[What the task requires]:
Determine the number of lines in the data that include the word "follow", and write only that number.

[Provided data]:
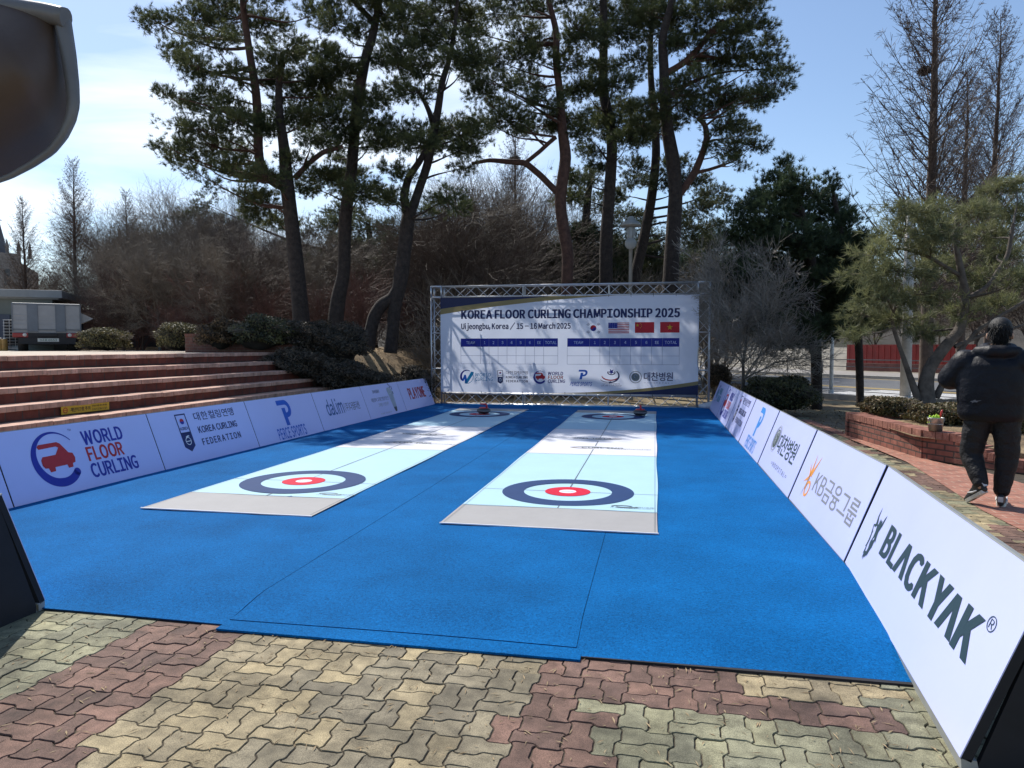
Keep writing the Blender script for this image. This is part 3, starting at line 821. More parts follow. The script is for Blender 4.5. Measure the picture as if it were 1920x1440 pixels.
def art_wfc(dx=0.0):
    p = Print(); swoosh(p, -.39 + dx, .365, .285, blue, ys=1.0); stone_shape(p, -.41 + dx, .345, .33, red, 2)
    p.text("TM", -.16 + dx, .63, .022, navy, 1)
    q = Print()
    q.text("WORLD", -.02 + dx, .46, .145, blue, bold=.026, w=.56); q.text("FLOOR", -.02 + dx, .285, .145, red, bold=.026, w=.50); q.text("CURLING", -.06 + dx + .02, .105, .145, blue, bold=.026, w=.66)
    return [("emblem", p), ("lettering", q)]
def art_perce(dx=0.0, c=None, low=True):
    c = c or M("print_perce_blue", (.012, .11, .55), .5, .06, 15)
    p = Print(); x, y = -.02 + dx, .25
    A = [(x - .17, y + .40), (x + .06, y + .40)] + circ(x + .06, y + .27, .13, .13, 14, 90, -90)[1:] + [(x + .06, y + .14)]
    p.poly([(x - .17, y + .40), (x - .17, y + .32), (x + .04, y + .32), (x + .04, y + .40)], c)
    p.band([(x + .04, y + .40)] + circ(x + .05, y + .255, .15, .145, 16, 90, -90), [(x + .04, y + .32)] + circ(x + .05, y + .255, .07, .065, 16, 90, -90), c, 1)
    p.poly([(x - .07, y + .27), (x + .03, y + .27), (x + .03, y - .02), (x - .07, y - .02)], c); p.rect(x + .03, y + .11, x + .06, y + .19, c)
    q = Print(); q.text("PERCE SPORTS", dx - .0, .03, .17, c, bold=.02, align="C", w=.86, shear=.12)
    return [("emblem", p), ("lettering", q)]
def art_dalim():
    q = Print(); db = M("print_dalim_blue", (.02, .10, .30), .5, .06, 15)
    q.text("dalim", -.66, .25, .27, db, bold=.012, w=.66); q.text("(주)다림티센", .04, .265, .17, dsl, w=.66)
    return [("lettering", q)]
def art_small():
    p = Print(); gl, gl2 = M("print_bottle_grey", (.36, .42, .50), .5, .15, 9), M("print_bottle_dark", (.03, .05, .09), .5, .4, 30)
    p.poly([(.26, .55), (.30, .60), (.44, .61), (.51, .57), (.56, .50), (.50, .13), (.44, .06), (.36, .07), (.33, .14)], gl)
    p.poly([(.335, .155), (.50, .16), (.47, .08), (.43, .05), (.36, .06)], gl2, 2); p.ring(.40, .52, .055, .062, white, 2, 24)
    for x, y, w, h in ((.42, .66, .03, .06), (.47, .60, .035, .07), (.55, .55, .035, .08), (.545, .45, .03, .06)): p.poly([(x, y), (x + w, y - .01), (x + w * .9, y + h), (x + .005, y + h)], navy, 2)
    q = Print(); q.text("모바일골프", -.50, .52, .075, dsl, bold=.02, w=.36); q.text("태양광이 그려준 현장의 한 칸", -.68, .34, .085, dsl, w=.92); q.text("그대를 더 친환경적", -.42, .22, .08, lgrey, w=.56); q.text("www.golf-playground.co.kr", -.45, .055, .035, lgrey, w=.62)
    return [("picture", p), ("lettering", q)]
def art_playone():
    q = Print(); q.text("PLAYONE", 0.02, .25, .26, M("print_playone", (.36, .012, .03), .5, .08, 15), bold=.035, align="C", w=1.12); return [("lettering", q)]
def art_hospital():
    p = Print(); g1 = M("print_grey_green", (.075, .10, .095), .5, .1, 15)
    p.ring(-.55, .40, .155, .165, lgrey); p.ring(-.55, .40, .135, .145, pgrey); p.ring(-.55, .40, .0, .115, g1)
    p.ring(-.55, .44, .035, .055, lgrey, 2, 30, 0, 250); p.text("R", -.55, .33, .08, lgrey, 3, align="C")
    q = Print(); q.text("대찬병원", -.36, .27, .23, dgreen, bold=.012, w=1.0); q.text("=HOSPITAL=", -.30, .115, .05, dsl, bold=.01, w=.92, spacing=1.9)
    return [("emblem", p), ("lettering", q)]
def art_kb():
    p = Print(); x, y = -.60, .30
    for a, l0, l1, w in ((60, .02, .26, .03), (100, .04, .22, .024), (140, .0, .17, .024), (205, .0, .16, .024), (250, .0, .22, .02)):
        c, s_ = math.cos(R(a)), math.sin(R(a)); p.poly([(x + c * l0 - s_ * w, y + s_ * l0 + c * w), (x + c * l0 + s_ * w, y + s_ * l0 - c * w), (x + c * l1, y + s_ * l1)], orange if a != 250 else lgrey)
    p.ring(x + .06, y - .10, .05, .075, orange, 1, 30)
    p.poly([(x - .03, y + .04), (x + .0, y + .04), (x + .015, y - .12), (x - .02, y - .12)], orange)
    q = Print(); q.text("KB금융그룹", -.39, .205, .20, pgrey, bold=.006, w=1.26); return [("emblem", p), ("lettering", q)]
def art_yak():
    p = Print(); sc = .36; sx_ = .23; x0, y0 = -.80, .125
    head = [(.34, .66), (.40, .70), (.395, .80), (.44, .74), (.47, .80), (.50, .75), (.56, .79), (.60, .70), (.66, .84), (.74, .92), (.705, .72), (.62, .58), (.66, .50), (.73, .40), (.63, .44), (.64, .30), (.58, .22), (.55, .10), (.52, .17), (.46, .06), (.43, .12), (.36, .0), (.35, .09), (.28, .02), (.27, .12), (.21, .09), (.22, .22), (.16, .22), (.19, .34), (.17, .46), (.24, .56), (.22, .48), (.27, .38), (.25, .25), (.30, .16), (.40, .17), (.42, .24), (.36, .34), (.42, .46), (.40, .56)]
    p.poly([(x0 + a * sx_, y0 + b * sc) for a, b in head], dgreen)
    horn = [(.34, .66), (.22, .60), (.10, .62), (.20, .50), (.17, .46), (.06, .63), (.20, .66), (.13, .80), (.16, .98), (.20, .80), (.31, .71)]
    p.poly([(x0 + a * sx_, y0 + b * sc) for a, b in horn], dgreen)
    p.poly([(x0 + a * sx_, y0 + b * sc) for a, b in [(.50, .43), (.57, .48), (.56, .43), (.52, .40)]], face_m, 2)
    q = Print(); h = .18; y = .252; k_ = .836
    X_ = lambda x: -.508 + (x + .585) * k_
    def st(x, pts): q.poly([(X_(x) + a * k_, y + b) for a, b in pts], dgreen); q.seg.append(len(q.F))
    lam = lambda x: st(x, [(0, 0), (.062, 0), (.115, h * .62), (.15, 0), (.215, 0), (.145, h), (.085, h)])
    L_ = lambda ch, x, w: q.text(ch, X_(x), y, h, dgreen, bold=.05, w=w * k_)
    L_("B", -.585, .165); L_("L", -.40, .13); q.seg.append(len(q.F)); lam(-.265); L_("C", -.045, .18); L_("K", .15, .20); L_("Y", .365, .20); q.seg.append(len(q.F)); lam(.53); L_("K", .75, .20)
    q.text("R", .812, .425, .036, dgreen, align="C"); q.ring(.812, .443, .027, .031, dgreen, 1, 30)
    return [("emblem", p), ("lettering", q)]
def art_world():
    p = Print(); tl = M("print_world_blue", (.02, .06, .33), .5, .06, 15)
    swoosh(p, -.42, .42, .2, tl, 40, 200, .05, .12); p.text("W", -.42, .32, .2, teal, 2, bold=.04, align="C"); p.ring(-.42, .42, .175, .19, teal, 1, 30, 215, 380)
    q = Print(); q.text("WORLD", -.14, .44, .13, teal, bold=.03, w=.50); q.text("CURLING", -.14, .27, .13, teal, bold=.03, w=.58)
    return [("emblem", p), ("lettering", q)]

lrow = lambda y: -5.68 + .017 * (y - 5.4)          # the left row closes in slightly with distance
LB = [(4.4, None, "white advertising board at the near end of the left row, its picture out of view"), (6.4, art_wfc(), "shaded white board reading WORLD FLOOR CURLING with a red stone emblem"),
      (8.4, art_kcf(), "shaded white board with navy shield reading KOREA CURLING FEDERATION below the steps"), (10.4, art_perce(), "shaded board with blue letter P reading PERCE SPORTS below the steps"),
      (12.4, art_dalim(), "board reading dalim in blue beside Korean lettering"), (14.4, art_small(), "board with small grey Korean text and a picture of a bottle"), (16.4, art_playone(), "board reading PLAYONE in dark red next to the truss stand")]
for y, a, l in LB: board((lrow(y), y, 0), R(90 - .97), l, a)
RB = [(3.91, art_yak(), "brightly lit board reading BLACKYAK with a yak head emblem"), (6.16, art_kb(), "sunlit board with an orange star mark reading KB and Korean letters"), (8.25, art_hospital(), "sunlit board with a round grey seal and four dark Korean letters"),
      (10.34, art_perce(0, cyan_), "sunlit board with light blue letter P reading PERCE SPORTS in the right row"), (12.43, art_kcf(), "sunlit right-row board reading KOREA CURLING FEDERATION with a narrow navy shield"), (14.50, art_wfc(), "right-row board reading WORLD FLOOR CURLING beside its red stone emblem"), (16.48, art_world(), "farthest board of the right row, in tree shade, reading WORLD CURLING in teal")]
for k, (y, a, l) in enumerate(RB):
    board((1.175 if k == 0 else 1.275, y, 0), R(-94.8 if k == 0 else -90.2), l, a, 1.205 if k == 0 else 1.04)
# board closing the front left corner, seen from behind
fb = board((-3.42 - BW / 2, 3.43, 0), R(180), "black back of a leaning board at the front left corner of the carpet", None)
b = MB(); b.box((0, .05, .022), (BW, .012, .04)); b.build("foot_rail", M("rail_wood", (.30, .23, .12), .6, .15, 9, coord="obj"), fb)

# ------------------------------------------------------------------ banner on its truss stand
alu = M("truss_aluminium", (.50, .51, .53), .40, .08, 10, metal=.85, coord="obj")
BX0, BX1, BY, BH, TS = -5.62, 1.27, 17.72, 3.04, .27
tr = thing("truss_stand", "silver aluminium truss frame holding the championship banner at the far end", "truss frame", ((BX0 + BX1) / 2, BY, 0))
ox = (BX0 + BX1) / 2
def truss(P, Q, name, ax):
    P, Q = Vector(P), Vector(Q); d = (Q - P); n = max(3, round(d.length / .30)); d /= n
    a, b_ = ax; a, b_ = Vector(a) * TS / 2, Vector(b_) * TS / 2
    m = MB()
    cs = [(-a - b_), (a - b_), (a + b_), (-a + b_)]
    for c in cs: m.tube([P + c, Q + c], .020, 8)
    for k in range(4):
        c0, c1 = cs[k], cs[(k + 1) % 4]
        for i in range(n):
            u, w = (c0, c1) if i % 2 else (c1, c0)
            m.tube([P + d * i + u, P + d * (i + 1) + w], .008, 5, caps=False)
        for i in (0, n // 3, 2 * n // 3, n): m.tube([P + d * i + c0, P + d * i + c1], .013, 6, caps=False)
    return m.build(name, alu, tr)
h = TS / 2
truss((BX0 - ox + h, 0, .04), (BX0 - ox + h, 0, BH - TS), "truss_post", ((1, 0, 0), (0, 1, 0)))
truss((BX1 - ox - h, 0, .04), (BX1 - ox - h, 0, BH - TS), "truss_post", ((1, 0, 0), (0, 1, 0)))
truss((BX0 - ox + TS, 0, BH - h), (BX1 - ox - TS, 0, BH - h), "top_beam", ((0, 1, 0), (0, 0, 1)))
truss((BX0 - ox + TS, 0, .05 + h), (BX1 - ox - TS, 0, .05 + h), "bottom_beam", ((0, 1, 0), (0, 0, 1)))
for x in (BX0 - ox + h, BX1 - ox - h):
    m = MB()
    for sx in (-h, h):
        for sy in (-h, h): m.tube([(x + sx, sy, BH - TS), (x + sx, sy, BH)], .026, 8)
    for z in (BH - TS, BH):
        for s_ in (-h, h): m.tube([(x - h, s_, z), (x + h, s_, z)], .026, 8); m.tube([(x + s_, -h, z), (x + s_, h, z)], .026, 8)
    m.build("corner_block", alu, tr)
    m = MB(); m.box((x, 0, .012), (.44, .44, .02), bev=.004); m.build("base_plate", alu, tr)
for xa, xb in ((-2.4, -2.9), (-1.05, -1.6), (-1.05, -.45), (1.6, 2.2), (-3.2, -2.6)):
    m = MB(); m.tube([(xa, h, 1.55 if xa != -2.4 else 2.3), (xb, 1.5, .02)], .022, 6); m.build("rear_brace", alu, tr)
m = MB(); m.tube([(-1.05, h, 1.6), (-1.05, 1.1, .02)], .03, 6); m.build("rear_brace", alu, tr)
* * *
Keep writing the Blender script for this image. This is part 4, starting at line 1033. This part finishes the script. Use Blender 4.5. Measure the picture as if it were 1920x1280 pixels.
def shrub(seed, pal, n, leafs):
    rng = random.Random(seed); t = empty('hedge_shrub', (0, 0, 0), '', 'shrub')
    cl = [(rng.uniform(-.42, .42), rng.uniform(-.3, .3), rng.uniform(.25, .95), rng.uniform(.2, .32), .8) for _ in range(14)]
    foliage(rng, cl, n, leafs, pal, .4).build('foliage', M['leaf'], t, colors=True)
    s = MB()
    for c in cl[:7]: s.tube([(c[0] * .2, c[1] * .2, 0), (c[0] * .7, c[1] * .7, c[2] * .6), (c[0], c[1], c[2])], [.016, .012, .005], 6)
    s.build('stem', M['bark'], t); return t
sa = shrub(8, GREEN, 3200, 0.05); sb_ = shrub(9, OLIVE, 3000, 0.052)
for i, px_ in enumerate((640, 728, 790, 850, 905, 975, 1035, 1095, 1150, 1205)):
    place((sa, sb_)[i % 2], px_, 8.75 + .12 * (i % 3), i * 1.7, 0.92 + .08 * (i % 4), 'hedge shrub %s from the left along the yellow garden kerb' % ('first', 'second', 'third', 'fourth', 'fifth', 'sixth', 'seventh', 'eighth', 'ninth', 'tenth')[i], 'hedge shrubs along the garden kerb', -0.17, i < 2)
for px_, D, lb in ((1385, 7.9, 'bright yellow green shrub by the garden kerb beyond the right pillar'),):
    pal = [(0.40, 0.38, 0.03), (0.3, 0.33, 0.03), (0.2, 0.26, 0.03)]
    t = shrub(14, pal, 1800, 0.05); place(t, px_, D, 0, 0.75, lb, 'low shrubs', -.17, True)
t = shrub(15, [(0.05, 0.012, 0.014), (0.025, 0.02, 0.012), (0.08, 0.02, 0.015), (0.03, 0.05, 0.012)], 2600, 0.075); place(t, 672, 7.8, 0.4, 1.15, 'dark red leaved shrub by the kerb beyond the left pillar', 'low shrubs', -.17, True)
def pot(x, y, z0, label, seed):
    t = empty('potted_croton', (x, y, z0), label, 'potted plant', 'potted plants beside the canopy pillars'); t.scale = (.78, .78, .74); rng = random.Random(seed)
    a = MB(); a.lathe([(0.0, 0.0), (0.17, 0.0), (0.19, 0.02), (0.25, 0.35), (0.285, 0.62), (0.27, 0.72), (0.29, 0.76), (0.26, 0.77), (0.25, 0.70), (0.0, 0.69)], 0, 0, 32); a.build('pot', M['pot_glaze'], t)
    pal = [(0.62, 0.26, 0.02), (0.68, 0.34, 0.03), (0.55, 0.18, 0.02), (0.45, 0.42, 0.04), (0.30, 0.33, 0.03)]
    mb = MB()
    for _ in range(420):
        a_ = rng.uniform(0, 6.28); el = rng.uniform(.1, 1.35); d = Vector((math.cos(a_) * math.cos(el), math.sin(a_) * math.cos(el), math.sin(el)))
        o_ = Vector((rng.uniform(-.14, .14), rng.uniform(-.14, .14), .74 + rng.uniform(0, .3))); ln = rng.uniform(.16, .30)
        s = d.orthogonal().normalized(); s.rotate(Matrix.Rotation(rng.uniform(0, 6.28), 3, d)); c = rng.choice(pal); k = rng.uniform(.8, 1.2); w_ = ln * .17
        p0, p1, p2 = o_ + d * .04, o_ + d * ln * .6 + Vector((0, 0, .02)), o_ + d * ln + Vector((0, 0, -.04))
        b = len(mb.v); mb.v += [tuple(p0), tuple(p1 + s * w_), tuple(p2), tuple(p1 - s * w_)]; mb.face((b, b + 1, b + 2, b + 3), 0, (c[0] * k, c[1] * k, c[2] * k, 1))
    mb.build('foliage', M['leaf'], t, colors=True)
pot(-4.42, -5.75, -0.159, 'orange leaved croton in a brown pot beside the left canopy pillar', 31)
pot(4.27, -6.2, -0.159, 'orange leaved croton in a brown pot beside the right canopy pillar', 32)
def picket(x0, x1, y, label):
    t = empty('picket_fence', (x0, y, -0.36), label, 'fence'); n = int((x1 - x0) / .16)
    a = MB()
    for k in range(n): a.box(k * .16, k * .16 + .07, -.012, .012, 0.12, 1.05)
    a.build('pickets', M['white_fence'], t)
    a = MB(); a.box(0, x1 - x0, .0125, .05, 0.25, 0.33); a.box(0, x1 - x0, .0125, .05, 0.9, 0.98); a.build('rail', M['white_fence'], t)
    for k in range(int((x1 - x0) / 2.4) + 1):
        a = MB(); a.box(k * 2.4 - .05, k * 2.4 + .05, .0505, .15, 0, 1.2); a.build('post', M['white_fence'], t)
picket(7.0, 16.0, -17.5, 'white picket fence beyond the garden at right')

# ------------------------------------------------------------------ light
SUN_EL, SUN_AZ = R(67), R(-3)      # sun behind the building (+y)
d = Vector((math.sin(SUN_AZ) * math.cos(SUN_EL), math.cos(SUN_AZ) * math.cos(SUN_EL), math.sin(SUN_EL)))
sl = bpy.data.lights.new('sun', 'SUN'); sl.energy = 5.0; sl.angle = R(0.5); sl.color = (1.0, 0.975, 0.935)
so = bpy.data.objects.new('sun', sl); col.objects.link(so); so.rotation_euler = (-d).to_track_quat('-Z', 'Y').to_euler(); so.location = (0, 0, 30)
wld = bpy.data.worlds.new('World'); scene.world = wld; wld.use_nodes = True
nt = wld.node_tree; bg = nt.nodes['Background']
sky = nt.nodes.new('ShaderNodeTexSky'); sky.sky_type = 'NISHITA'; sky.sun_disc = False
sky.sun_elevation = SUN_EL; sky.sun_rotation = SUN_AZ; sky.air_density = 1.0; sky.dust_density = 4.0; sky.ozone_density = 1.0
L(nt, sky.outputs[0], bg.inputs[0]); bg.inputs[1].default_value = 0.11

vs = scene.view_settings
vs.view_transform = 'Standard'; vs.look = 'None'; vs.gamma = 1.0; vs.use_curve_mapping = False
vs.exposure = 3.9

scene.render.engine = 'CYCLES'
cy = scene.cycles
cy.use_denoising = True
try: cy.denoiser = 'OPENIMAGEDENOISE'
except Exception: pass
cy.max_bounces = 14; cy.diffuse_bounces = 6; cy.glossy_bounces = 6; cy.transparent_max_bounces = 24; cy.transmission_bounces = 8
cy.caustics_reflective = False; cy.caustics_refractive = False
---
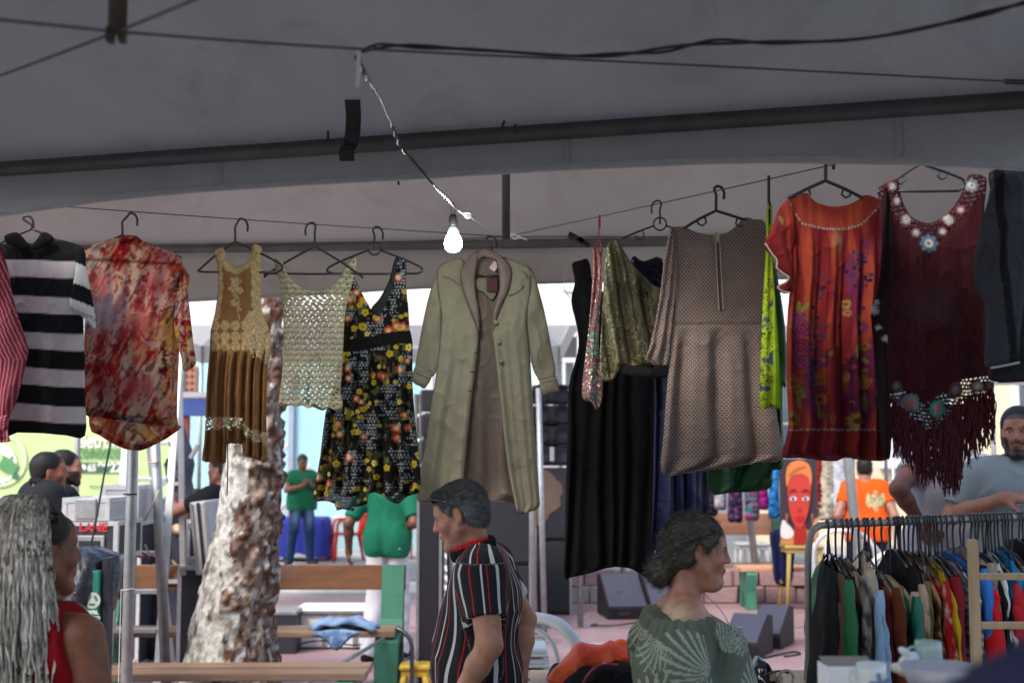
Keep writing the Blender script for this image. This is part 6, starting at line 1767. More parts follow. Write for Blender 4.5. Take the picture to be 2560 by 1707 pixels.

[Complete answer]:
2